997型911、PDKと6MT、どっちがいい? レーシングドライバーの大井貴之氏が選んだのは?【エンジン・アーカイブ「蔵出しシリーズ」】
ご存じ中古車バイヤーズ・ガイドとしても役立つ雑誌『エンジン』の過去の貴重なアーカイブ記事を厳選してお送りしている人気企画の「蔵出しシリーズ」。今回は、2009年の3月号に掲載した997型911のPDKとマニュアルの比較試乗のリポートを取り上げる。ティプトロニックSに代わるポルシェの新トランスミッションとして登場したPDKは、マニュアルをも凌駕する万能選手だったのか。レーシング・ドライバーの大井貴之が徹底比較テストした。
注目は直噴エンジンとPDKやっぱポルシェはいいね! 新型997。写真では何も変わってなさそうだったが現物はしっかりオーラを放っていた。LEDを使ったアウディみたいなフロントのデイタイム・ライトとテール・ランプが印象的。エア・インテークの形状も上手く処理され、確実にカッコ良くなった。
だが、新型でさらに注目なのは直噴エンジンとPDK! オレくらいの年代にとってPDKは無敵のグループCカー、962Cに搭載されていた未来のメカニズム。シフト・レバーの根元に「PDK」と刻まれているだけでワクワクしてしまう。早速PDK仕様に乗り込みエンジンを始動。短めのシフト・レバーを手前に引き、Dレインジへ。ブレーキを緩めるとスルスルっとクルマが動き出した。特別な機械音もしなければクラッチが繋がるまでのタイムラグもない。普通のATとなんの違いもないことに拍子抜けした。でも、シフト・インジケーターに表示されるギア・ポジションに注目しながら耳を澄ませば、微かではあるがシフトの度にカシャッと薄い金属を重ね合わせるような音がする。あとはミッションが冷え切った状態での始動直後、ユルユル上り坂を走るようなシーンではクラッチが迷っているようで若干ウルウルする。まるで粗探しだが、そうでもしないと違いがわからないくらいPDKは普通なのだ。飛ばしシフトも自在なPDKだが、表示を見ていると一般道の遅い流れに乗った緩い加速や減速時は1速から順に1段ずつ丁寧にシフトしていることが分かる。でも変速ショックはゼロ。しかし、どんな走行状態からもバコッとアクセルを踏み込めば瞬時にシフト・ダウンして強烈な加速が始まる。それはDレインジでもMレインジでも同じ。スポーツ・モードを選択すればより速く、スポーツ・プラスにすれば更に短い時間でシフトが行われる。

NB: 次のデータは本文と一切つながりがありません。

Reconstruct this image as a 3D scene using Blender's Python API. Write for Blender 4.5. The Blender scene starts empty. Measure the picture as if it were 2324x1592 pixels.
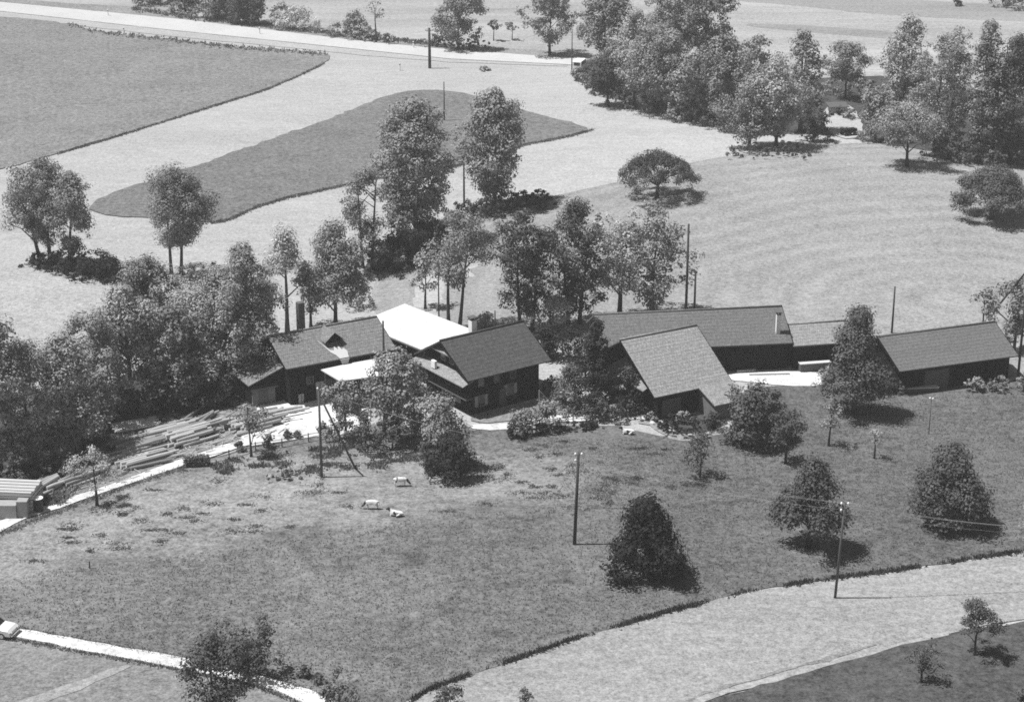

これはもうMTではどうやっても真似が出来ない速さ! 結果、0-100km/hの加速では6MTよりコンマ2秒速い。そしてPDKのお楽しみ、ローンチ・コントロールを使うと更にコンマ2秒短縮するというのだ。矢を放ったようなダッシュもちろん試してみましたよ、ローンチ・コントロール。スポーツ・プラスのスイッチを押し、左足でしっかりブレーキを踏み込み、躊躇せずにアクセルを全開にする(ゆっくり踏むとダメ)と駆動は一切掛からずにエンジン回転数は6500にキープされる。あとはブレーキを離すだけ。その瞬間、まさに矢を放ったようなダッシュが始まる。一瞬ホイールスピンが発生するが、そこはRRのポルシェのこと、持てるパワーのすべてがトラクションとなる。但し、それはドライ路面の場合。ウエット路面となると、無防備なホイールスピンとそれを抑えるトラコン制御の繰り返しとなり、ちょっとガッカリ。低μ路であれば3回に1回は勝てるチャンスがありそうだ。といいながら、これっていつ使うんでしょうか。ワインディングでのPDKは最高に気持ちイイ! ドライバーはステアリング・ワークとペダル・ワークに集中できるから走りが正確さを増し、エンジンを100%楽しめる。新設計の直噴3.6リッターの圧縮比は12.5対1。レスポンスも低回転からの食い付きも素晴らしく、力強い加速で従来型より200rpm上の7500rpmまで、パワーの落ち込みなくきっちり吹け上がる。以前と比べて雑音が無くなり、音も官能的になった。何よりも気に入ったのは、回転落ちの良さ。近頃のクルマは排ガスの問題でどうしてもアクセル・オフに対するレスポンスがダルに設定されているが、直噴エンジンはリニアに落ちる。RRの911を自在に操るためにはアクセルによる荷重コントロールが命であり、アクセルに対するレスポンスはオンもオフも最重要項目。新型はそういった一つ一つの細部が更なる進化を遂げている。